Jackson’s dissent quotes a 2019 decision of the court in Rucho v. Common Cause for the proposition that courts should not “risk assuming political . . . responsibility for a [partisan map-drawing] process that often produces ill will and distrust.”

But that was a warning against courts involving themselves in minute questions of partisan gerrymandering.

Here, the court has set out a bright-line principle that district lines can’t be race-based — but otherwise said that the political authorities are welcome to gerrymander or not, as they please.

Jackson also slapped the majority for creating “chaos in the State of Louisiana.”

This is quite rich given the history: Louisiana didn’t draw up its congressional lines undisturbed by judicial interference.

When the state created a congressional map after the 2020 census with just one majority-minority district, it got sued for not sufficiently taking race into account; a judge ordered it to make a second minority district.

When Louisiana complied by manufacturing a monstrosity of a district stretching 250 miles to randomly scoop up black voters, it got sued again — this time, for taking race too much into account — and that case made it to the Supreme Court.

It is a sign of how weak the Jackson dissent is that neither of the other progressives joined it, not even Justice Sonia Sotomayor.

There’s no doubt that it would have been much better if this case had been decided sooner, but Alito dropped a suggestive footnote in his rejoinder to Jackson.

He noted that the constitutional question in the case was “argued and conferenced nearly seven months ago.”

This implies that the case was effectively decided right after oral arguments in October of last year, and that the dissenters slow-walked it.

Now, Jackson wants more delay — it serves the partisan interests of Democrats to preserve unconstitutional race-based congressional districts as long as possible.

The reaction to Louisiana v. Callais has been so incandescent on the left because it believes that, unless black voters have black representatives, they are disenfranchised.

But this is not how representative democracy works.

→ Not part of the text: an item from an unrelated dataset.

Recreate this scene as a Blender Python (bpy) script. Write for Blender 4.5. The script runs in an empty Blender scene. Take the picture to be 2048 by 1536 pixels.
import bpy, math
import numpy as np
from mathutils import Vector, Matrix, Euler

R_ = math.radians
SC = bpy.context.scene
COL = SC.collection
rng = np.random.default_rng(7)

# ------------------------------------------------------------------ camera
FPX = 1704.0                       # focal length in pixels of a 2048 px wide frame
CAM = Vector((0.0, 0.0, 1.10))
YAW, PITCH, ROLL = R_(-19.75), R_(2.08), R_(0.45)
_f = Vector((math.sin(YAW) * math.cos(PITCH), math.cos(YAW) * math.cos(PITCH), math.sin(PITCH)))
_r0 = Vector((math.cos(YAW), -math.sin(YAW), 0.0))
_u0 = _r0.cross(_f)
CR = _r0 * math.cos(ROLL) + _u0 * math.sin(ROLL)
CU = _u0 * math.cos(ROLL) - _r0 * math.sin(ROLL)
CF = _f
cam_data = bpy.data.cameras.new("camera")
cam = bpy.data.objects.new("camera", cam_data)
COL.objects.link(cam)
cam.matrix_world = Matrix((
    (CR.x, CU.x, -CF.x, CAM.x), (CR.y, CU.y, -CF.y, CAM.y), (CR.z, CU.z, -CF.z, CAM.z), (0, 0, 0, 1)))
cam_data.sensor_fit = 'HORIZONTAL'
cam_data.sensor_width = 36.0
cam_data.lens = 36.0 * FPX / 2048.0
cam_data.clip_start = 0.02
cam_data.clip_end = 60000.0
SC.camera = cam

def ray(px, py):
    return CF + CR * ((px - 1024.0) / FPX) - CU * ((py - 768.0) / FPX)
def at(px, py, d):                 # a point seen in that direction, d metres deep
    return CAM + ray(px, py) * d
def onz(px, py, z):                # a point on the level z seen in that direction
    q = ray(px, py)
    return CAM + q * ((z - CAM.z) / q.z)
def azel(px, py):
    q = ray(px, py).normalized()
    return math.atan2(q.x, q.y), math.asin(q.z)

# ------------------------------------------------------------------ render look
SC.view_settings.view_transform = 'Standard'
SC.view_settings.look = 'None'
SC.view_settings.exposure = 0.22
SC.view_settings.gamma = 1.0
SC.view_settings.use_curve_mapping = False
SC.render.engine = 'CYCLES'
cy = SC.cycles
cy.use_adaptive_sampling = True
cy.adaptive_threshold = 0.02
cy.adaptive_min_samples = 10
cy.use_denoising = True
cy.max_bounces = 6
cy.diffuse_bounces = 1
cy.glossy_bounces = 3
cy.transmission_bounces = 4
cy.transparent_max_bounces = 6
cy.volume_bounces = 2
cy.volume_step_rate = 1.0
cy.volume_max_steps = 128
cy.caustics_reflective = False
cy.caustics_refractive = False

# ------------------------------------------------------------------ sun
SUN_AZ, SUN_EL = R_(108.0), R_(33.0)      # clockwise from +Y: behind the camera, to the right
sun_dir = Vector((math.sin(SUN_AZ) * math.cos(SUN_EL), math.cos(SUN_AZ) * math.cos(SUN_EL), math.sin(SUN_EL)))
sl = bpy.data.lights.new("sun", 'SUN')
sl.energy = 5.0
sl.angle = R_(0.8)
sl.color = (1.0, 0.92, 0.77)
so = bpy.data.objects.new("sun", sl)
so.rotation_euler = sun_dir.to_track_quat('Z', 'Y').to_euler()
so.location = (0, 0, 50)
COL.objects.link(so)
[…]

Were white voters in Georgia disenfranchised in the 2022 US Senate race when two African-American candidates, Democrat Raphael Warnock and Republican Herschel Walker, ran against each other?

Were the voting rights of Christians in New York City crimped in 2025 because a Muslim man won the mayoral election?

All indications are that a commitment to some version of court-packing will be orthodoxy among Democratic presidential candidates in 2028.

They will seek to make the highly isolated and wholly unpersuasive Justice Jackson part of a new court majority — imposed by political fiat.